New album – and their first in five years – Rainier Fog sees Alice in Chains reach their third release with ‘new’ vocalist William DuVall. Avid A-I-C fans will be pleased to know that they haven’t picked this album to make some sort of massive deviation from the sound and feel their previous five efforts.

In fact the sheer familiarity of the sound available to the ears on …Fog is one of the most successful aspects of the record. If you’re au fait with the band, you’ll be right amongst the action from the get go as the band hit their well-worn groove straight off and don’t stray off the path for the ensuing hour of downtuned fun and frolics.

You’ll doubtless be up to speed with opening track The One You Know, which the band have been playing live and for which they released a video in May. It’s quite superb, built on a strident yet melodic set of riffs and a plenty-to-get-your-teeth-into chorus, but pleasingly there are even better tracks awaiting as the album unfolds.

The title track isn’t one of them, though it’s very far from bad; rather it’s a by-numbers grunge grinder, Jerry Cantrell front and centre with a classic Seattle riff, rhythm buddies Mike Inez and Sean Kinney gratifyingly high in the mix in support.

Red Giant is similarly solid and dependable, but Fly is something else. It’s quintessential Alice in Chains in fact; woozy through the verses, building gracefully towards a beautifully stately chorus and then exploding into a hair-raising solo from Cantrell. As the song ebbs away you’ll actually feel your goosebumps receding as the gentle outro lead work lulls you back to ground level.
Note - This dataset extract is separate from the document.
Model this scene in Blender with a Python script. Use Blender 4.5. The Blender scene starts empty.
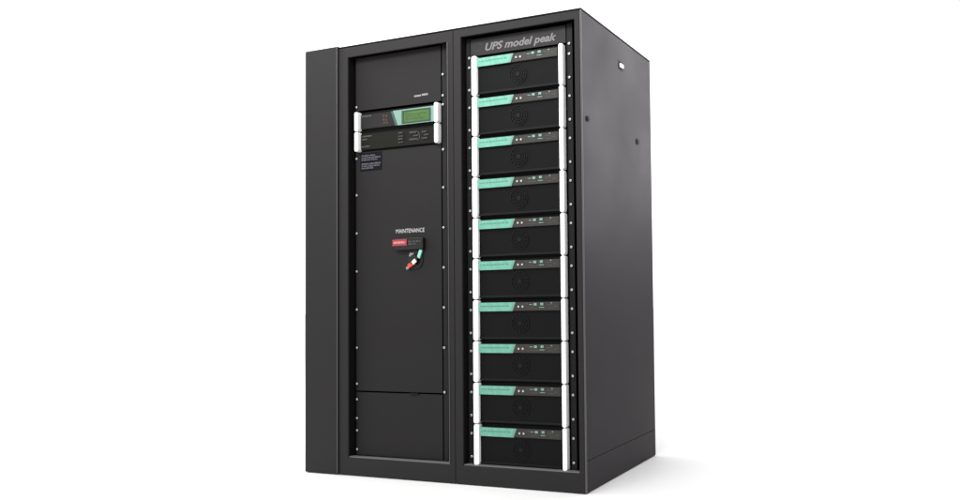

It’s stunning stuff.

The doomy Drone sees the band fusing Black Sabbath muscularity to Crosby Stills and Nash filigree as only they can; Riffs lurch drunkenly in and out of focus and intensity, but DuVall and Cantrell’s harmonies remain bang on point throughout the song’s many shifts in focus. It’s the masterful manipulation of sound by veteran artisans, you’ve heard it all before – yet still it mesmerises and delights.

The acoustic-based Maybe keeps up the good work with more fantastic vocal interplay, but if you feel its all getting a little soft at this point don’t worry. Next up track So Far Under is a glorious slab of good, old fashioned doom metal that’ll not only give the neck muscles a good workout it’ll have you off up into the loft looking for your prized old flannel shirts. It’s that good…

But perhaps best of all is penultimate track Never Fade, a fantastic synthesis of styles that sees the band hooking up a gorgeous pop chorus to heavy riffage in scintillating fashion. Strangely enough it brings to mind sometime A-I-C wannabes Life of Agony just a little, which in itself is probably more of a tribute to Cantrell and company’s lasting class rather than LoA moving from the role of the influenced to the influencer. Whatever, it’s a magnificent piece of music that you should acquaint yourself with soonest.

The melancholy yet uplifting All I Am ends things on a characteristically downbeat note, yet you’ll go away from first contact with this album feeling nothing but joy; Rainier Fog is a fabulous set of songs, performed by a band that seems to be able to pull off bombastic melodic grandeur as easily as shelling peas. Please don’t leave it five years between albums next time guys!

Rainier Fog is out on Friday August 24 on BMG Records.